START

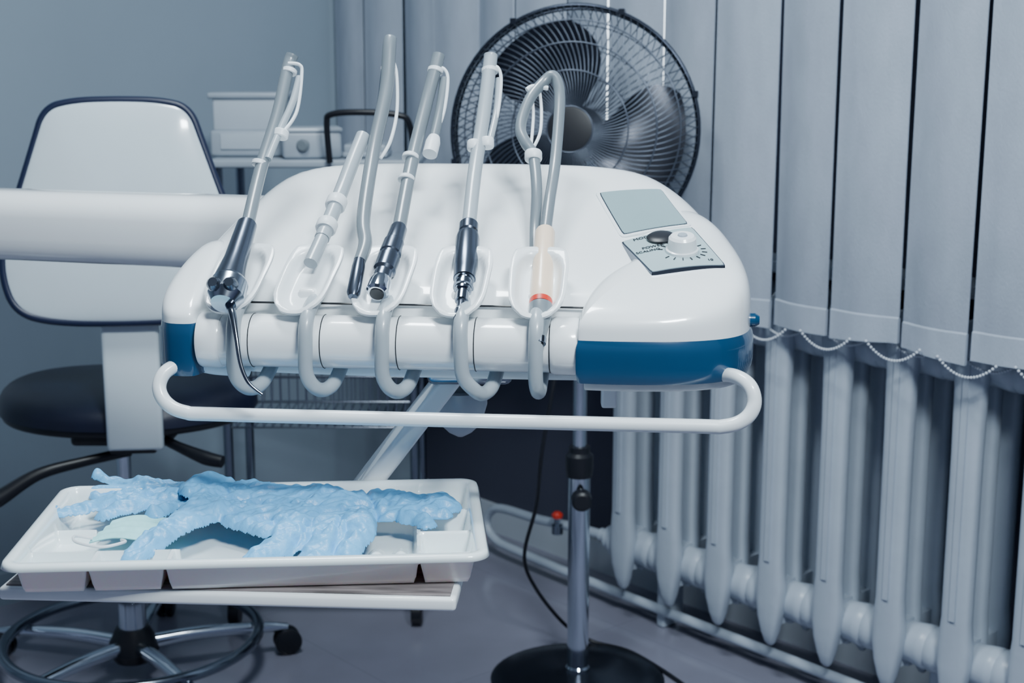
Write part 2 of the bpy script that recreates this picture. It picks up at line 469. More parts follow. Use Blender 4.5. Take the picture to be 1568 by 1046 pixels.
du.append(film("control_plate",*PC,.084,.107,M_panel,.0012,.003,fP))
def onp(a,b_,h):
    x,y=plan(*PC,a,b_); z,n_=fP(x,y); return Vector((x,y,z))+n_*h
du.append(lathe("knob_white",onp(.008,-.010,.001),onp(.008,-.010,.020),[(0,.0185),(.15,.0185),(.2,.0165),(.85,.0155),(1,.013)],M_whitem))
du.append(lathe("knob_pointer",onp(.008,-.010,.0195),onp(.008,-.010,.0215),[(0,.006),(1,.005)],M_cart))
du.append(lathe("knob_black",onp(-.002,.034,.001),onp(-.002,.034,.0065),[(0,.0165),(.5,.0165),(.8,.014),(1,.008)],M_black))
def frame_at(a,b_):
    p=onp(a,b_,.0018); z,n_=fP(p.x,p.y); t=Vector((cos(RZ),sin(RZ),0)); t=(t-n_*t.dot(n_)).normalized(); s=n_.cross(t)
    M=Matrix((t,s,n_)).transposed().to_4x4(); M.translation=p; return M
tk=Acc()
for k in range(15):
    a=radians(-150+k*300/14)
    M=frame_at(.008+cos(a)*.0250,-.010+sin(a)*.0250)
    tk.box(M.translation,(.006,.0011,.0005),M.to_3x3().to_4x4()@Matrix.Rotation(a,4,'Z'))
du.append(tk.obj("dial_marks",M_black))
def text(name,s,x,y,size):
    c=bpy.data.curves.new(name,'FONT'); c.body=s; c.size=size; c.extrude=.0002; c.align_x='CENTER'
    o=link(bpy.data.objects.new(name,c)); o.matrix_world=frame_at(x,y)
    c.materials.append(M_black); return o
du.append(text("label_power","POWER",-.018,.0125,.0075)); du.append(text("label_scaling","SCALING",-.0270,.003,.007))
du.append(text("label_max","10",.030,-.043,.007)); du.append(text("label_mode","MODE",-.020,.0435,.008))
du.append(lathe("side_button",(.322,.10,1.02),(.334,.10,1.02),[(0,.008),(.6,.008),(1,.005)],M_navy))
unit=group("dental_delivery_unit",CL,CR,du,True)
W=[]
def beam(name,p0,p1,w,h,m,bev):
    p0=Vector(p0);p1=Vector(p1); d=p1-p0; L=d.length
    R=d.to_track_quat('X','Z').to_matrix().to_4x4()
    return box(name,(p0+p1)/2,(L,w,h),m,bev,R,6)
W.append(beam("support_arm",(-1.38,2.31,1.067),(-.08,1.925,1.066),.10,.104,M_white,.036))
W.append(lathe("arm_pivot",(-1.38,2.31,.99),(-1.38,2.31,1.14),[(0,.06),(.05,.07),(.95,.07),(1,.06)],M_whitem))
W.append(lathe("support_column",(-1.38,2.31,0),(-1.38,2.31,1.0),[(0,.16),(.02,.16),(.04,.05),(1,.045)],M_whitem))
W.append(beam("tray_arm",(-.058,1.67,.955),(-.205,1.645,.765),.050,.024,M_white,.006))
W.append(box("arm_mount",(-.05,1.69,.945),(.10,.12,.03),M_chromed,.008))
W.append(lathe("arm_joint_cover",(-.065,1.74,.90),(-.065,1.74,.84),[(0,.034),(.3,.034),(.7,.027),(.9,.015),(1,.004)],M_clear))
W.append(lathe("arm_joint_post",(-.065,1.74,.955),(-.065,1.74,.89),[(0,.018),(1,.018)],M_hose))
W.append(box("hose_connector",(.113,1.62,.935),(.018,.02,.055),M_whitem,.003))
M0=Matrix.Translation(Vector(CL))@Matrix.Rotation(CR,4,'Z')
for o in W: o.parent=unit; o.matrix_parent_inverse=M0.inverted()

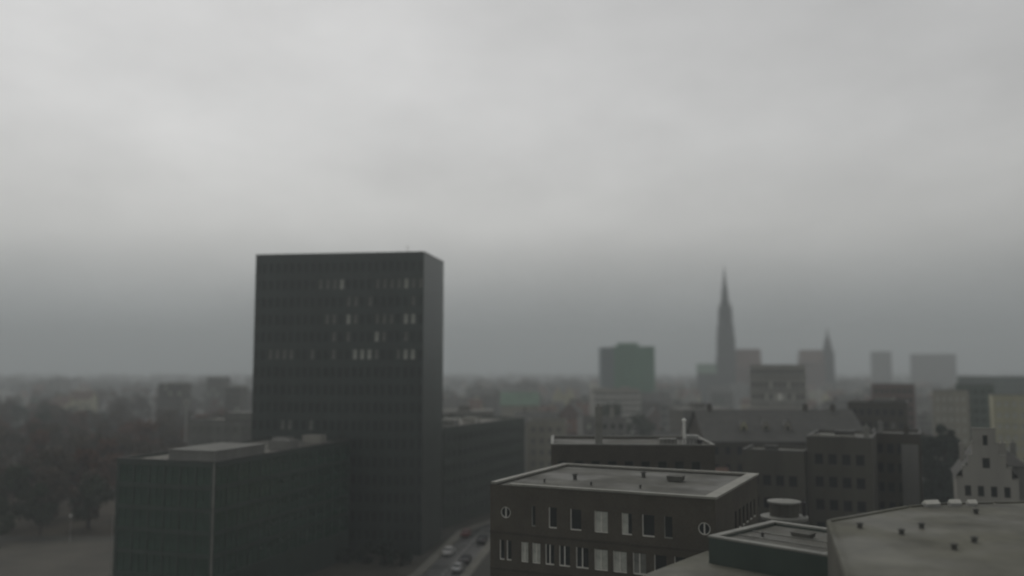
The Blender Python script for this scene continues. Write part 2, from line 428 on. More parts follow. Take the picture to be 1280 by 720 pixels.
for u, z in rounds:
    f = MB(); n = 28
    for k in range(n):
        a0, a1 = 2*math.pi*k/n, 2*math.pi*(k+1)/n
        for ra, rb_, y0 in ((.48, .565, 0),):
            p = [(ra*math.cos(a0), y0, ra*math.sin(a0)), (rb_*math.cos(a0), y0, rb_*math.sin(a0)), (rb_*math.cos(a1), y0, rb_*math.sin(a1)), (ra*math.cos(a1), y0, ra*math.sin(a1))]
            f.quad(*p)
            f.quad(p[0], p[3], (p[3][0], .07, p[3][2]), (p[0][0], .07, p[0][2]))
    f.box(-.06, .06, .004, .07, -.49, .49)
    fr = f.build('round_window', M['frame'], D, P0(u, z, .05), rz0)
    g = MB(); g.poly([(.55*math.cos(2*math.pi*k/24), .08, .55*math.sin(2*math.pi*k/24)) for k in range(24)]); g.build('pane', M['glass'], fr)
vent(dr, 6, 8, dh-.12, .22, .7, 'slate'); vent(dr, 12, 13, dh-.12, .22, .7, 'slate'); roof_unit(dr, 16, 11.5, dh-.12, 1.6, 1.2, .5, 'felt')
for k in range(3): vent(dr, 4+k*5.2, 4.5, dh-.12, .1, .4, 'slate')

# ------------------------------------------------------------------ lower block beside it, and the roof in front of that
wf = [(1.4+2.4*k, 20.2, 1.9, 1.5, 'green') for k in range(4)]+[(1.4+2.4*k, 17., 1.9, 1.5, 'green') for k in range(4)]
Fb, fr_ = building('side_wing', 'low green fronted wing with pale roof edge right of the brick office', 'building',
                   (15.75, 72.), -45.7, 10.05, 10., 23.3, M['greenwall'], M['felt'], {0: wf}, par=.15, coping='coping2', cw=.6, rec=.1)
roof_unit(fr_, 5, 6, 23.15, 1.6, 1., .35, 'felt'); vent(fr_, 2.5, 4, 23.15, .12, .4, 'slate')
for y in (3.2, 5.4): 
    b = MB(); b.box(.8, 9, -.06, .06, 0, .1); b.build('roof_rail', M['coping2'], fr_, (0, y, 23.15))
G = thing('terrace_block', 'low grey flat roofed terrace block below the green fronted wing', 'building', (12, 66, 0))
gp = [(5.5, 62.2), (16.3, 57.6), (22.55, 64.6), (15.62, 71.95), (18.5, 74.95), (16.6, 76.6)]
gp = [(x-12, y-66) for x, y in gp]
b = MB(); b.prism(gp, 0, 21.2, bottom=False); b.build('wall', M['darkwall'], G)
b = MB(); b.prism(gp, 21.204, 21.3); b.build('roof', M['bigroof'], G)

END

* _Exercise instructions_:
Above are the records; copy every line in them that holds the word "part".

* _Reply to the exercise_:
Write part 2 of the bpy script that recreates this picture. It picks up at line 469. More parts follow. Use Blender 4.5. Take the picture to be 1568 by 1046 pixels.
The Blender Python script for this scene continues. Write part 2, from line 428 on. More parts follow. Take the picture to be 1280 by 720 pixels.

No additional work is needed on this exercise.